Monday, October 16, 2006, 12:40:59 AM, Phil wrote:
Does everyone in your profession have a "Papal Number", talk about it sometimes over beer, and sometimes put it in resumes?
No.
Does the Erdos number matter to any sorts of decisions or evaluations in mathematics? That is, is a mathematician defined by his Erdos number in any way? Nobody is disputing that [[Erdos number]] should exist... just whether it's a useful way to classify mathematicians in an encyclopedia.
If you know someone's Erdos number, you know exactly his Erdos number. Nothing more.
Nobody goes looking in categories after people with "Erdos number 3", so there's no point in having a category.

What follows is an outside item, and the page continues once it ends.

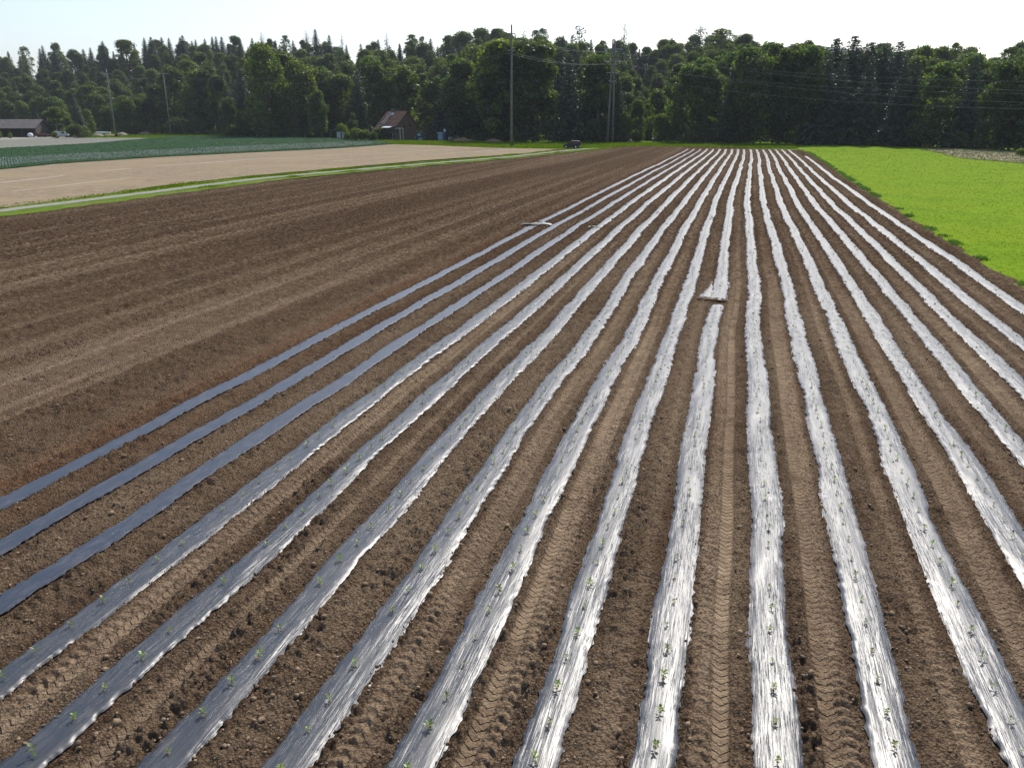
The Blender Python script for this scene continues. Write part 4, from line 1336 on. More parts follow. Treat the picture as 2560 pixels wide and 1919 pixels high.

There's no real corelation between the Erdos number and the notability or influence of a person. People who have published papers with many collaborators and people who work in the same fields as Erdos have more chances of having a lower number, but that's all.
There are thousands of non-notable mathematicians having numbers 1 and 2, while Alan Turing (one of the greatest mathematicians of the century) has Erdos number 5 and Paul Dirac has number 4.
Mathematicians seem to like this piece of trivia because it makes them feel like they belong in a community. And since the CfD is a "popularity contest", not a debate, the categories were kept, despite all the arguments brought.